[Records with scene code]
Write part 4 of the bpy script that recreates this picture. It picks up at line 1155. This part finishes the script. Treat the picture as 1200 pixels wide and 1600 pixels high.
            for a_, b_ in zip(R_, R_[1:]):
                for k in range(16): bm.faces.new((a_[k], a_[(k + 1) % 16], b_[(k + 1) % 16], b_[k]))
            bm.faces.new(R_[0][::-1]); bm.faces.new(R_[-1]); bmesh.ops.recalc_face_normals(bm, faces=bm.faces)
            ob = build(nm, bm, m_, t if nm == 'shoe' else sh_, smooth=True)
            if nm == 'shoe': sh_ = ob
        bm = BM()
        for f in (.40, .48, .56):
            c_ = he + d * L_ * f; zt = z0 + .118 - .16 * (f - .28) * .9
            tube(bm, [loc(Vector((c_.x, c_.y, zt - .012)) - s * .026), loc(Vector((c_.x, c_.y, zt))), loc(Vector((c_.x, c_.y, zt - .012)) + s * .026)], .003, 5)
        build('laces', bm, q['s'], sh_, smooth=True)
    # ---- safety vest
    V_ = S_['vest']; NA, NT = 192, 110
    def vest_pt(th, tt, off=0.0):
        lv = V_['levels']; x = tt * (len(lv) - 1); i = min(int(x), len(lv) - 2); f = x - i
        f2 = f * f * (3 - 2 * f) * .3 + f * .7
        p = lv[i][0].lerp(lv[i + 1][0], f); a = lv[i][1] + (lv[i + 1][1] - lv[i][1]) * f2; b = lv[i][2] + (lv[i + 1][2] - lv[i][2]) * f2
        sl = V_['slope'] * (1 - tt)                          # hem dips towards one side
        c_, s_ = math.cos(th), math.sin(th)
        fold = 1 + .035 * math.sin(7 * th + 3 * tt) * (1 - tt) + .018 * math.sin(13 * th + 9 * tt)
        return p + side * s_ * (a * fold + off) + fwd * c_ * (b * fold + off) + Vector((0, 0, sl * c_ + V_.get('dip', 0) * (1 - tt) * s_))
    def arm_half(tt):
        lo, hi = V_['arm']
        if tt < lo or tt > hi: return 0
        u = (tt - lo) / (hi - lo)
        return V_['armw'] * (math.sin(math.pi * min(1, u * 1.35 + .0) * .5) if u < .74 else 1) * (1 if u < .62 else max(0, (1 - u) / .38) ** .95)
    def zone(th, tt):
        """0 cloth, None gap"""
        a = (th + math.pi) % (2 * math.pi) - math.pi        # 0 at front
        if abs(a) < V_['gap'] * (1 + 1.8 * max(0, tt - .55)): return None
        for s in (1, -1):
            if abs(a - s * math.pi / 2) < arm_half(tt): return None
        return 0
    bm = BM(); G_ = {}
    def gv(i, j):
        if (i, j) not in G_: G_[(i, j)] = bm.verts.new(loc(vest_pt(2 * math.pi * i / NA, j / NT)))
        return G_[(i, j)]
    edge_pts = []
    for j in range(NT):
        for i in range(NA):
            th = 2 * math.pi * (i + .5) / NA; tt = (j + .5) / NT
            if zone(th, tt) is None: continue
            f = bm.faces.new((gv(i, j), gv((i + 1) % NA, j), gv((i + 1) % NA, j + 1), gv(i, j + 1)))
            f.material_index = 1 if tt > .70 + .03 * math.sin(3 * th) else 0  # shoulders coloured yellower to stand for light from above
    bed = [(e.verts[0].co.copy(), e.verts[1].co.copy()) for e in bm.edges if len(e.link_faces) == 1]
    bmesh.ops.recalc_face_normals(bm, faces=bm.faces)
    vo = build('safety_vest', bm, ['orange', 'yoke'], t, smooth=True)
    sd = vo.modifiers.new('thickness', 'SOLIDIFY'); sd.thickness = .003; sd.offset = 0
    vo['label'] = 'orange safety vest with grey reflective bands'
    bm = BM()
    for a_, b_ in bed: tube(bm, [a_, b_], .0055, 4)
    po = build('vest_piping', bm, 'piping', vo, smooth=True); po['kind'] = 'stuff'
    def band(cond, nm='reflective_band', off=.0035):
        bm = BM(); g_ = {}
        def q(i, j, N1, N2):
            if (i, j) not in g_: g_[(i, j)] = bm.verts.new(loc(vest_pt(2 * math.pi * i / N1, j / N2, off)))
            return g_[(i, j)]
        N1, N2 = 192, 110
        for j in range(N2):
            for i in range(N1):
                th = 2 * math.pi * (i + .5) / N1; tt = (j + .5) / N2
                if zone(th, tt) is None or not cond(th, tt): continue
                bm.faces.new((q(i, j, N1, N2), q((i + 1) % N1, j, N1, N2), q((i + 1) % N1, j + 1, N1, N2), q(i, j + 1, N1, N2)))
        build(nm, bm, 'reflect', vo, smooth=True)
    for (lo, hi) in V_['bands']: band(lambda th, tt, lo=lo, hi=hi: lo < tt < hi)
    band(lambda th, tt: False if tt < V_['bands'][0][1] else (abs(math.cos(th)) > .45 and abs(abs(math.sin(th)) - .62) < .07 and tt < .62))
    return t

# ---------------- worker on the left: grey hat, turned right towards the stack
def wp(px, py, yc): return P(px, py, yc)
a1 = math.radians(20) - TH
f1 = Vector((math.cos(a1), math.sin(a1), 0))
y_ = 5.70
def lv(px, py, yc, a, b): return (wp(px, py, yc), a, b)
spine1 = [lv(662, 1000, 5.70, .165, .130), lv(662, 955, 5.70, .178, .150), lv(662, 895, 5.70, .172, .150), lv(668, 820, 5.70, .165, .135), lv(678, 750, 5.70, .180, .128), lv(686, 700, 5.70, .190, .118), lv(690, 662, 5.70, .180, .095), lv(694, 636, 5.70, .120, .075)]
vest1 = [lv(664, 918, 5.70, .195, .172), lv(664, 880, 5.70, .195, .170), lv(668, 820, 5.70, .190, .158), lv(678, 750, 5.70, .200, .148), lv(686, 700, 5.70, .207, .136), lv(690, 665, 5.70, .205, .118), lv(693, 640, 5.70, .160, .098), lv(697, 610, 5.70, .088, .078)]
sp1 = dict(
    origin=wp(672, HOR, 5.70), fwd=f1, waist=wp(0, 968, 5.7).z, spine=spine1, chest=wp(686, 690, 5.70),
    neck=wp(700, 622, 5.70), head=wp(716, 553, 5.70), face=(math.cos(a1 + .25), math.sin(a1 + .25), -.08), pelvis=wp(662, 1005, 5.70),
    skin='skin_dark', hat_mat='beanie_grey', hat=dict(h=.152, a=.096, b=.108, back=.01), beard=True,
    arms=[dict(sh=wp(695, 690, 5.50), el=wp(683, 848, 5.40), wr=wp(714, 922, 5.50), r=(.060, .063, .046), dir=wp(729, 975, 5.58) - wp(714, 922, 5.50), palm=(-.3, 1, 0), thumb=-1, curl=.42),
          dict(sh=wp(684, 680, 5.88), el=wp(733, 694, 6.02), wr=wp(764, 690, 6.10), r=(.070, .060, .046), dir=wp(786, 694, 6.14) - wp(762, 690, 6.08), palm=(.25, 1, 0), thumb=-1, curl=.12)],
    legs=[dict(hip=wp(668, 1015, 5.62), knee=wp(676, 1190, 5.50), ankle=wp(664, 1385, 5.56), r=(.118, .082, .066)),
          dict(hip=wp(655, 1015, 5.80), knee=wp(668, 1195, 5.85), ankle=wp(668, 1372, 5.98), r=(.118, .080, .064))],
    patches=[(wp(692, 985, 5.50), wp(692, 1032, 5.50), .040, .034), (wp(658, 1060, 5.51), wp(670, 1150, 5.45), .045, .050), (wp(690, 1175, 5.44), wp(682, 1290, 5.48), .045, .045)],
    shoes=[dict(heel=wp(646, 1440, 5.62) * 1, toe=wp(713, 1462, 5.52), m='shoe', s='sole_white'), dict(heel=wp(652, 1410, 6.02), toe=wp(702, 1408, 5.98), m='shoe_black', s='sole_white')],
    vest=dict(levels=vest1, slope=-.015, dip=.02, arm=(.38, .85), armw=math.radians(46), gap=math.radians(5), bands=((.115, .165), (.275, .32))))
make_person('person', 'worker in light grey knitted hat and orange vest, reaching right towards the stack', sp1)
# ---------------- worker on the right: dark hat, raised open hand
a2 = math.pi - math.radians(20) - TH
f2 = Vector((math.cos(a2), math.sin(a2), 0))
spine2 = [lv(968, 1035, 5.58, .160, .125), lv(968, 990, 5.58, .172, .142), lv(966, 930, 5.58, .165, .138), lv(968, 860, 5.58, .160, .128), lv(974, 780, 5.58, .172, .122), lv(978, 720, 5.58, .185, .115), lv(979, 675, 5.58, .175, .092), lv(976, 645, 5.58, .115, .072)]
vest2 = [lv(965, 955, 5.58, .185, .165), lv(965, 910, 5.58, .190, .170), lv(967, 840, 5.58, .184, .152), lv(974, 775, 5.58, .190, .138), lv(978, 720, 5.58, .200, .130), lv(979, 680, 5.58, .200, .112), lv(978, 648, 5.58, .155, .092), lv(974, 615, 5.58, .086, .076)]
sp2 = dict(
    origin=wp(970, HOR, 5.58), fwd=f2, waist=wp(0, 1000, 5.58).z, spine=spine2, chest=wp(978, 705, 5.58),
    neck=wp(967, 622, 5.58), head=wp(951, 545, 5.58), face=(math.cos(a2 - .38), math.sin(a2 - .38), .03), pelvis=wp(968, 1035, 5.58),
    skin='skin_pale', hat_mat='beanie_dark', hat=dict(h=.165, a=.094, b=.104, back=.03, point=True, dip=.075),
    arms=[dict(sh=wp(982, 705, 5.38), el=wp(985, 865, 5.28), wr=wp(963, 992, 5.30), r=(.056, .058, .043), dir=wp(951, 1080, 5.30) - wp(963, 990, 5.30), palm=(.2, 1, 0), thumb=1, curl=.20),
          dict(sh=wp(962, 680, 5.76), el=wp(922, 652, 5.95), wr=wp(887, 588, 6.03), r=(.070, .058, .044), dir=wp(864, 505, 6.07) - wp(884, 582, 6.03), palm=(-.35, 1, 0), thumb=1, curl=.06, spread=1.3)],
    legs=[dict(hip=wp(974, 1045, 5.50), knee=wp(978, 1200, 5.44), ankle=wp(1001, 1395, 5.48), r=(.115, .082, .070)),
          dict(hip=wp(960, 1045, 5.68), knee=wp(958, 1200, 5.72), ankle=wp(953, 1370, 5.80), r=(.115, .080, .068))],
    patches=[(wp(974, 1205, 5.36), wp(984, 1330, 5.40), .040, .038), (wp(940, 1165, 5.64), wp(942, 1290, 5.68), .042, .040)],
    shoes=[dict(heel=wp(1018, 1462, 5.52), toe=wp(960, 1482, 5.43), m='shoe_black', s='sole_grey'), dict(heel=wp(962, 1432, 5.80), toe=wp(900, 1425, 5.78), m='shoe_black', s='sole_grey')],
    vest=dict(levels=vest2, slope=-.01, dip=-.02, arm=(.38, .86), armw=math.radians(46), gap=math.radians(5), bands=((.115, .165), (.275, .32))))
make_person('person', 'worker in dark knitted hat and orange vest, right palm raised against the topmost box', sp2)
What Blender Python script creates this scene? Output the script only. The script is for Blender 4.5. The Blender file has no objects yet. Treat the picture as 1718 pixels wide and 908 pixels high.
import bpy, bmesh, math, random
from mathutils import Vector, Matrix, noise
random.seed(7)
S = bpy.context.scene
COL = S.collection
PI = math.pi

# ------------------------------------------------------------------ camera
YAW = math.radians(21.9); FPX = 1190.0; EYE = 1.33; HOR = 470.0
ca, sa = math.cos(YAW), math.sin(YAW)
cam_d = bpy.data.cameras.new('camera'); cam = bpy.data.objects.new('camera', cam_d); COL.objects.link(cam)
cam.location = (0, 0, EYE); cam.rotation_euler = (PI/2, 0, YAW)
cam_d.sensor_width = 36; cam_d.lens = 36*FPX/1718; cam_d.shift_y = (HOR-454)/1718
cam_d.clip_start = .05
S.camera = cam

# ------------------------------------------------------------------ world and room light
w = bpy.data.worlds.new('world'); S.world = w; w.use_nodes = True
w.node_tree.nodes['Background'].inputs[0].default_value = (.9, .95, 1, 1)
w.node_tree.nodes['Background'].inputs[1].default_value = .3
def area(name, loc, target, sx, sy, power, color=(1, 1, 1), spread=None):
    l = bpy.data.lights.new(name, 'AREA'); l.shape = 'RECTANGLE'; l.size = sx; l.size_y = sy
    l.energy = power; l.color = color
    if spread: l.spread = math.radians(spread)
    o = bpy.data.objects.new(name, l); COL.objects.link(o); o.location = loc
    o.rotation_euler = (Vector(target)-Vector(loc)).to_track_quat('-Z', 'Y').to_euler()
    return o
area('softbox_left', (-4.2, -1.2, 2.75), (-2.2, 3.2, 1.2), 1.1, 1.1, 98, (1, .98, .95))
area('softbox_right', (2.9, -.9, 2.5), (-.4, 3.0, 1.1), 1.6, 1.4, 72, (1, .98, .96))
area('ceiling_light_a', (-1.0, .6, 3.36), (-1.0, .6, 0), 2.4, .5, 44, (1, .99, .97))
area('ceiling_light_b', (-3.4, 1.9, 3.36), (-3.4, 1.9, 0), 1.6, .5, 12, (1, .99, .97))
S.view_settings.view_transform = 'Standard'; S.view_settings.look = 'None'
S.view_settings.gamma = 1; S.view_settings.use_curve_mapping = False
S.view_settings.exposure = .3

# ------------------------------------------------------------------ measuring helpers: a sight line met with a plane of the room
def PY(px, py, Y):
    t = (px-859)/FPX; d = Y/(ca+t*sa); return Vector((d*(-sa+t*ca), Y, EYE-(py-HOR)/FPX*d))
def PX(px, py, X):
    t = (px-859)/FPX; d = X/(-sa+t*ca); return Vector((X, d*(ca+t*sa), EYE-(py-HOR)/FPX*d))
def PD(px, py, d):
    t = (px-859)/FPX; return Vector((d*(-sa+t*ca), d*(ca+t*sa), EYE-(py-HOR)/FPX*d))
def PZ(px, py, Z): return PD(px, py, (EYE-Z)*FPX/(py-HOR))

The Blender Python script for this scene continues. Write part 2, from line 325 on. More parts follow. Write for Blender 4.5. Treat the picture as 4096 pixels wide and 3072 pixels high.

> EXERCISE BRIEF
Look back at the data above. Transcribe exactly the lines starting at the line that contains "What Blender Python" and ending at the line that contains "PI = math.pi".

> EXPECTED ANSWER
What Blender Python script creates this scene? Output the script only. The script is for Blender 4.5. The Blender file has no objects yet. Treat the picture as 1718 pixels wide and 908 pixels high.
import bpy, bmesh, math, random
from mathutils import Vector, Matrix, noise
random.seed(7)
S = bpy.context.scene
COL = S.collection
PI = math.pi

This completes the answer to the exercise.